Exercise requirements ▸ From the line with "Continue the Blender" to the line with "1.0), 1.15e-4, -0.5))", both lines included, set down exactly those lines, please, and no others.

Input data ▸
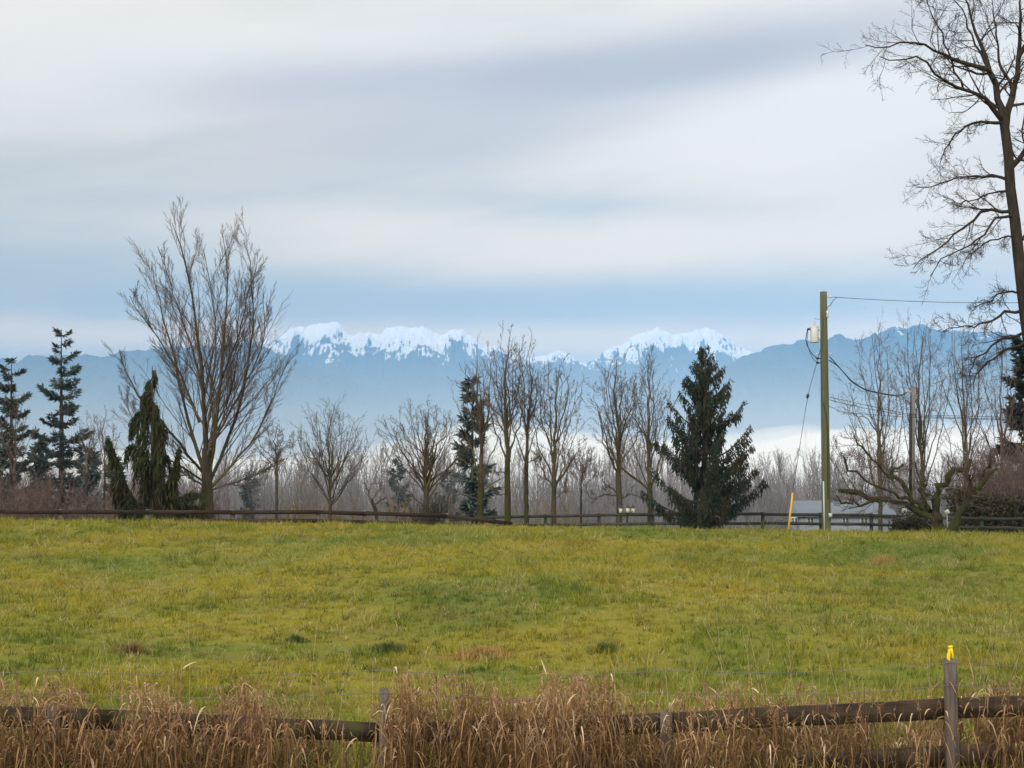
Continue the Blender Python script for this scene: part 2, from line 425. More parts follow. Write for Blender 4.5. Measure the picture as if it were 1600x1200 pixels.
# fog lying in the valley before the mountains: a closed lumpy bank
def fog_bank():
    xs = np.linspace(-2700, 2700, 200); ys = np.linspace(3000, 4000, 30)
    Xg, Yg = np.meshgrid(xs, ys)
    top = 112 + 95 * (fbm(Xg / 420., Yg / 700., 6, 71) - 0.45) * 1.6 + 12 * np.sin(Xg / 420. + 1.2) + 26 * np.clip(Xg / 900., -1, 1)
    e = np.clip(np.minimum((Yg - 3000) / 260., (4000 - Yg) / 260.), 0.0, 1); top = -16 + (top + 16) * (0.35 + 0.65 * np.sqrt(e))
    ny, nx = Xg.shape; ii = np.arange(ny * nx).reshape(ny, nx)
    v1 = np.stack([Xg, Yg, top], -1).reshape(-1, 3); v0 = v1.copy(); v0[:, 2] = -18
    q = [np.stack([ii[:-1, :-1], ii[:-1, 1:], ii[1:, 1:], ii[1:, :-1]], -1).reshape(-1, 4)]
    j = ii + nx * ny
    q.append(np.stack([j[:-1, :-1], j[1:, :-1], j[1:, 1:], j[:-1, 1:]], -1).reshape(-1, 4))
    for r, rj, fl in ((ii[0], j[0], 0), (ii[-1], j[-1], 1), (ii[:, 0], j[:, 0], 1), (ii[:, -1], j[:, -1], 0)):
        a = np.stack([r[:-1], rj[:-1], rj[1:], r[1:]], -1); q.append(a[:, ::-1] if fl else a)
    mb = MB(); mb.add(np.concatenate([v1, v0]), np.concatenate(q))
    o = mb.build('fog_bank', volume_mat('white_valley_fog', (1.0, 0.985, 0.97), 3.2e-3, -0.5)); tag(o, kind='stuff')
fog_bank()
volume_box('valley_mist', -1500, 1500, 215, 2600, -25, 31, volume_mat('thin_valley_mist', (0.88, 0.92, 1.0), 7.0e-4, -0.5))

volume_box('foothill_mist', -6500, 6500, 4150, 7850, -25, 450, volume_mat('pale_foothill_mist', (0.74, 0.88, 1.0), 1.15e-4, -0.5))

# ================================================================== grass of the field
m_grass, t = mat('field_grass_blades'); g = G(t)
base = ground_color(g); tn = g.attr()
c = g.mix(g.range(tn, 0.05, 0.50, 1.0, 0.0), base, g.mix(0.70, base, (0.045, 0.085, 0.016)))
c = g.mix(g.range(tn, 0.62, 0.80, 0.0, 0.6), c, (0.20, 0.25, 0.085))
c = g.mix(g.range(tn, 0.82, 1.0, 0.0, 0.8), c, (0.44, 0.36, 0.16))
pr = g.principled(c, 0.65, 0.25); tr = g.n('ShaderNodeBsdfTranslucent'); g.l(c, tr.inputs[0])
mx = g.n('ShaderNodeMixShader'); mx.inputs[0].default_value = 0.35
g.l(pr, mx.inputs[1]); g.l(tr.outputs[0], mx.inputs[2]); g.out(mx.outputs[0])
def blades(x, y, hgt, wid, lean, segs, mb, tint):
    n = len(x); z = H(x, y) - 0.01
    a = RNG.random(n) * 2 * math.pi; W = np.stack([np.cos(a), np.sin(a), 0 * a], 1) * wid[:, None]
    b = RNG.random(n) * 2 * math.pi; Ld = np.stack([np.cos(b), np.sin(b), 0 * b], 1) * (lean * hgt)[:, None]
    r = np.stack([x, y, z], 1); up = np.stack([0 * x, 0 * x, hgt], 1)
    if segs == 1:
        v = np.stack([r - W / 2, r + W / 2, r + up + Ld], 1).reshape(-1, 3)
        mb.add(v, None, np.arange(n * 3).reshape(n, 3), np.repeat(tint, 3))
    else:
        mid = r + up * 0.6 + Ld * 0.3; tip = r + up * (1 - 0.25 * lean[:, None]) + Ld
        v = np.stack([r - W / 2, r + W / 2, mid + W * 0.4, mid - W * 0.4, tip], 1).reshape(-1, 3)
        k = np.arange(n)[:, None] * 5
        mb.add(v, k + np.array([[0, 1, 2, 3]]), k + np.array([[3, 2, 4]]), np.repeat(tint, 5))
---
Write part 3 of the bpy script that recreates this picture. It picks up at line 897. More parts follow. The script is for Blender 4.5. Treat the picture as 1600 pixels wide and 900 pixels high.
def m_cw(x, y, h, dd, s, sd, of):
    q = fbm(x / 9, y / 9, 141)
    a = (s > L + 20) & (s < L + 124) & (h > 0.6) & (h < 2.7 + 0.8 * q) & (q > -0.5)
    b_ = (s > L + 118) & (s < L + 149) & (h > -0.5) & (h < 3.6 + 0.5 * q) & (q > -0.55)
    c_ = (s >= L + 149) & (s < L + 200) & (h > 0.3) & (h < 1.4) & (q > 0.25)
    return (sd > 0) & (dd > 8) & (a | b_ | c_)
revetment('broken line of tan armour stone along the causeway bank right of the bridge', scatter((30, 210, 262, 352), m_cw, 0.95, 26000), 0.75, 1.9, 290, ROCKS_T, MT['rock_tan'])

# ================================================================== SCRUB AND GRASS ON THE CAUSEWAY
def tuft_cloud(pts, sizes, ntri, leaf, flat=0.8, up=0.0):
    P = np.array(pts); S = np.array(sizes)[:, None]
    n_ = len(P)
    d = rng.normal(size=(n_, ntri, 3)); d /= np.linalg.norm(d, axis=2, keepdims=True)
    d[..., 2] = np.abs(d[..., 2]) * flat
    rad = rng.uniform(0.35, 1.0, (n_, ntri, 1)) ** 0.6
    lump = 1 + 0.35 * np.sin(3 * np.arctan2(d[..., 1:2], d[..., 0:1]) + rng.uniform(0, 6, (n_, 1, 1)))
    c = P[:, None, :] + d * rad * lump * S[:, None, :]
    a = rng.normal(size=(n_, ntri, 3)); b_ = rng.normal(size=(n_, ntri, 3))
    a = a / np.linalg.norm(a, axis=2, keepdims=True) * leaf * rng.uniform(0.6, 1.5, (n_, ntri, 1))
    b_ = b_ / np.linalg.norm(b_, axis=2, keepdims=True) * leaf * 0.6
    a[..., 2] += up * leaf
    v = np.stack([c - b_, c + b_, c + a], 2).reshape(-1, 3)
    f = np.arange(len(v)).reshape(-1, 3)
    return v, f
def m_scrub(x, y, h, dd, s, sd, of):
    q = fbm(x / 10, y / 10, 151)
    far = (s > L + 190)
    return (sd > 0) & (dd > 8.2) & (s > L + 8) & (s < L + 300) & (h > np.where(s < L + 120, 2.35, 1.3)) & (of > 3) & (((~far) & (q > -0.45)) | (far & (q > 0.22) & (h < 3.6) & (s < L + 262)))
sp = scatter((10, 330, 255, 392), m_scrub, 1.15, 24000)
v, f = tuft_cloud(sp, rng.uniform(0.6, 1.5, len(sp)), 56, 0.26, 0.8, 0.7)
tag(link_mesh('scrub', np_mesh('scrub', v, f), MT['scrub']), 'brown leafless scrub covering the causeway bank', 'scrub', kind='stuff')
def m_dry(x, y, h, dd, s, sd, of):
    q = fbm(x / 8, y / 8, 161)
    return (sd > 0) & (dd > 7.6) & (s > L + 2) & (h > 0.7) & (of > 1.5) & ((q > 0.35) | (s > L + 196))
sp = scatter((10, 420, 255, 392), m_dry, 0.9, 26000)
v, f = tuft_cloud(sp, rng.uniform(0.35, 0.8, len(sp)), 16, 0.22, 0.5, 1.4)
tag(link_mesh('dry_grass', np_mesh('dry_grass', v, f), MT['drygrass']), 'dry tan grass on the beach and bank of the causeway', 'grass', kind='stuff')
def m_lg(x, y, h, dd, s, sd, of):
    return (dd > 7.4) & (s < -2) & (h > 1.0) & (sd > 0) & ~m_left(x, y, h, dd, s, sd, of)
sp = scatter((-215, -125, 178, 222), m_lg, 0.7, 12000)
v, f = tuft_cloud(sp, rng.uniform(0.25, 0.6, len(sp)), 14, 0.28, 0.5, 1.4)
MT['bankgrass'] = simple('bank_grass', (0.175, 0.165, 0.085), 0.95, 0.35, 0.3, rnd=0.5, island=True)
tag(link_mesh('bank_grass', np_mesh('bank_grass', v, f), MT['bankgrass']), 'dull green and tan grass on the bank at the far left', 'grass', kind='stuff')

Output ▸
Continue the Blender Python script for this scene: part 2, from line 425. More parts follow. Write for Blender 4.5. Measure the picture as if it were 1600x1200 pixels.
# fog lying in the valley before the mountains: a closed lumpy bank
def fog_bank():
    xs = np.linspace(-2700, 2700, 200); ys = np.linspace(3000, 4000, 30)
    Xg, Yg = np.meshgrid(xs, ys)
    top = 112 + 95 * (fbm(Xg / 420., Yg / 700., 6, 71) - 0.45) * 1.6 + 12 * np.sin(Xg / 420. + 1.2) + 26 * np.clip(Xg / 900., -1, 1)
    e = np.clip(np.minimum((Yg - 3000) / 260., (4000 - Yg) / 260.), 0.0, 1); top = -16 + (top + 16) * (0.35 + 0.65 * np.sqrt(e))
    ny, nx = Xg.shape; ii = np.arange(ny * nx).reshape(ny, nx)
    v1 = np.stack([Xg, Yg, top], -1).reshape(-1, 3); v0 = v1.copy(); v0[:, 2] = -18
    q = [np.stack([ii[:-1, :-1], ii[:-1, 1:], ii[1:, 1:], ii[1:, :-1]], -1).reshape(-1, 4)]
    j = ii + nx * ny
    q.append(np.stack([j[:-1, :-1], j[1:, :-1], j[1:, 1:], j[:-1, 1:]], -1).reshape(-1, 4))
    for r, rj, fl in ((ii[0], j[0], 0), (ii[-1], j[-1], 1), (ii[:, 0], j[:, 0], 1), (ii[:, -1], j[:, -1], 0)):
        a = np.stack([r[:-1], rj[:-1], rj[1:], r[1:]], -1); q.append(a[:, ::-1] if fl else a)
    mb = MB(); mb.add(np.concatenate([v1, v0]), np.concatenate(q))
    o = mb.build('fog_bank', volume_mat('white_valley_fog', (1.0, 0.985, 0.97), 3.2e-3, -0.5)); tag(o, kind='stuff')
fog_bank()
volume_box('valley_mist', -1500, 1500, 215, 2600, -25, 31, volume_mat('thin_valley_mist', (0.88, 0.92, 1.0), 7.0e-4, -0.5))

volume_box('foothill_mist', -6500, 6500, 4150, 7850, -25, 450, volume_mat('pale_foothill_mist', (0.74, 0.88, 1.0), 1.15e-4, -0.5))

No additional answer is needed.